La guitarra berlinesa de Miguel
Nada más llegar a la capital de todas las Alemanias, Miguel se compró una bicicleta de segunda, de tercera, de cuarta mano. A su padre le hizo pensar inmeditamente en la bicicleta de Picasso, que no era una bici sino una escultura. Luego le dijo a su padre que quería una guitarra. Su padre, un servidor de ustedes y de él, le dijo que sí, pero, que dado los tiempos que atravesamos, la operación debería hacerse por el procedimiento del tuberculoso pobre. Ahorrando y poco a poco. Como, por herencia paterna, Miguel tiene bastante de trapero, resulta que le gustan las cosas viejas. Si puede, se lo compra todo viejo. En cambio, su padre, pueda o no pueda, compra sólo cosas que pesen y a ser posible brillantes y a ser posible del color del oro. Atavismos, atavismos. A Miguel le gustan la música y las matemáticas, que es una buena combinación. Para su padre, un servidor de ustedes y de él, Miguel es demasiado inteligente, y, curiosamente, eso le preocupa.

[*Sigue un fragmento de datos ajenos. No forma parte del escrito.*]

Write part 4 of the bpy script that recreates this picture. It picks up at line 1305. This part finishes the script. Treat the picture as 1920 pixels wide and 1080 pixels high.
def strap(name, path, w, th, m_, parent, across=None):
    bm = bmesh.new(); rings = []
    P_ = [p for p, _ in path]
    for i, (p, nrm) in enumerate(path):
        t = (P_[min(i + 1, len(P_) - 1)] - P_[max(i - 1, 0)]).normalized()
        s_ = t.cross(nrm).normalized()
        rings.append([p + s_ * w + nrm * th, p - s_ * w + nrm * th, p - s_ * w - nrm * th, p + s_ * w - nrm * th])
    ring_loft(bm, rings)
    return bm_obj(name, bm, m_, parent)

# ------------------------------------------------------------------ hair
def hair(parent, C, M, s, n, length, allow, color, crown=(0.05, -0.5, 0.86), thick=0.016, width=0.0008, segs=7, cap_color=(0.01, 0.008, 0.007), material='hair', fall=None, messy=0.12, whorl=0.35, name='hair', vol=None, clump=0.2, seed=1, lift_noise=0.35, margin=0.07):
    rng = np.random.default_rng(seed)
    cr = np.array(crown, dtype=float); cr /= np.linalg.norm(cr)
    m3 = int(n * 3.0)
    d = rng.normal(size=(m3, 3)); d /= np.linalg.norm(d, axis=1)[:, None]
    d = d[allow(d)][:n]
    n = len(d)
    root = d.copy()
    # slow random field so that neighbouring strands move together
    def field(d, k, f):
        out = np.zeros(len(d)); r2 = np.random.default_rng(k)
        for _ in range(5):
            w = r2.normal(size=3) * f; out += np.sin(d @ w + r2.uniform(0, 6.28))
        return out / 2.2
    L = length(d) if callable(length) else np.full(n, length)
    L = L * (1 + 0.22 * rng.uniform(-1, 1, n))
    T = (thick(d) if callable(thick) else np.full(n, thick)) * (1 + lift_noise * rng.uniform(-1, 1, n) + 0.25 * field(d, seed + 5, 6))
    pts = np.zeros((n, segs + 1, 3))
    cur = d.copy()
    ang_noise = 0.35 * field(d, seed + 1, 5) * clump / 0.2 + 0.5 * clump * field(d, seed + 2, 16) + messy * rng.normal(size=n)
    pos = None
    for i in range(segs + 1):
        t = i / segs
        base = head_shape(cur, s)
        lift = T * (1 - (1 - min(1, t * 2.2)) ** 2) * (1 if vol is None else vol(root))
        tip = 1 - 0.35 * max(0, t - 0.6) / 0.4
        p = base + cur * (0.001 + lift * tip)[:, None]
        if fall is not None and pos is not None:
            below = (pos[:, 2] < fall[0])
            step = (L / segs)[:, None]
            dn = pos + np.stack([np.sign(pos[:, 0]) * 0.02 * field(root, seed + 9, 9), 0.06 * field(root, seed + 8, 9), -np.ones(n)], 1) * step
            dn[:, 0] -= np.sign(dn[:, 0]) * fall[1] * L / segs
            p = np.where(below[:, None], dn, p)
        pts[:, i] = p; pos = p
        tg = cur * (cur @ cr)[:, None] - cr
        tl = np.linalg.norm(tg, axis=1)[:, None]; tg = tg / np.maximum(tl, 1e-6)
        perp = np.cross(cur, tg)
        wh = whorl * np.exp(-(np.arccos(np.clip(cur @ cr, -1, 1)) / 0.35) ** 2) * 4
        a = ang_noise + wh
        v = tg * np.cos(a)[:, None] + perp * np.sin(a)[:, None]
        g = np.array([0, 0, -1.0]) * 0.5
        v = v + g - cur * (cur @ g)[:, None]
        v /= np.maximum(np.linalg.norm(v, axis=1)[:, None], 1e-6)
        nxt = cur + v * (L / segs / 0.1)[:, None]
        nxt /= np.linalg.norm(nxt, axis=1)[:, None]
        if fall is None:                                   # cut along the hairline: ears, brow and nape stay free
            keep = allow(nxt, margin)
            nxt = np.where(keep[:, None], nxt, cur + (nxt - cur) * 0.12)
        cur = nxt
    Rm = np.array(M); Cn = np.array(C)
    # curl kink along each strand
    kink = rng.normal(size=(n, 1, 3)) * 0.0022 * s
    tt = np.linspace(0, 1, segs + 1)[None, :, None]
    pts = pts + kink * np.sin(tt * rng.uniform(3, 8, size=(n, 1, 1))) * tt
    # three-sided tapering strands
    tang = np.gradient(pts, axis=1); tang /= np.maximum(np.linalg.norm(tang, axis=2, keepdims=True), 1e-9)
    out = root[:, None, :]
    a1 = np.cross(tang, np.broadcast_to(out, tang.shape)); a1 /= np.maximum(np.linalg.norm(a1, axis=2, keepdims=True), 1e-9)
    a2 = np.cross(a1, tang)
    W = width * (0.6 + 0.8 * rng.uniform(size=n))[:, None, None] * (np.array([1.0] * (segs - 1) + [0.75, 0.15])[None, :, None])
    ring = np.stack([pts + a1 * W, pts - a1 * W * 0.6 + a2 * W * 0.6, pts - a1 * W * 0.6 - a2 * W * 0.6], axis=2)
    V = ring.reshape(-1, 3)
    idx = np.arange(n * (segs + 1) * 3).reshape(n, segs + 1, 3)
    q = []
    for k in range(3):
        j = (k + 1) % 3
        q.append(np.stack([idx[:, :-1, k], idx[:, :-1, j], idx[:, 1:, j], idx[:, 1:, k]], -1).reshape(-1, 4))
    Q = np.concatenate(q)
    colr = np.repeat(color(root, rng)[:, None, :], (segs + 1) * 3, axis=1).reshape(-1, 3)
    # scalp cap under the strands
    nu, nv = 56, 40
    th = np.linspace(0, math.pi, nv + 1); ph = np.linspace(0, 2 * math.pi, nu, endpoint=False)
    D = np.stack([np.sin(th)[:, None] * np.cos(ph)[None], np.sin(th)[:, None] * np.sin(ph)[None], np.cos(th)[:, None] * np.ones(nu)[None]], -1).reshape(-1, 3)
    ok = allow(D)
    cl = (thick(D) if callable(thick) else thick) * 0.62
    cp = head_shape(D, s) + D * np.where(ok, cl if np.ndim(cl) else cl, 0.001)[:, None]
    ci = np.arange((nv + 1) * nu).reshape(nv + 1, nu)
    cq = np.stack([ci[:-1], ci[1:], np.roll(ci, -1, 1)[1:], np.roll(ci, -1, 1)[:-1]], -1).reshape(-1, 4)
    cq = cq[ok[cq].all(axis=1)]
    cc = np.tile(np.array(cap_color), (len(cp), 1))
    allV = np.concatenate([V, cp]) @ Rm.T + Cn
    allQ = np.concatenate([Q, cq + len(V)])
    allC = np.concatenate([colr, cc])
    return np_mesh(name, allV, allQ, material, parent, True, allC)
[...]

Aun así, es equilibrado y sensato, pero, para su padre, distante, muy distante, acaso demasiado distante. Por eso se ha ido a Berlín a estudiar aplicaciones prácticas de redes de sensores. Para su padre, un servidor, Miguel es ahora el que siente y piensa al otro lado del hilo. Estamos en la red, formamos parte de la realidad virtual, que es una forma de espiritualización.
Pregunta ingenua e intempestiva: ¿puede llegar a existir una realidad virtual en sí misma, por sí misma y para sí misma?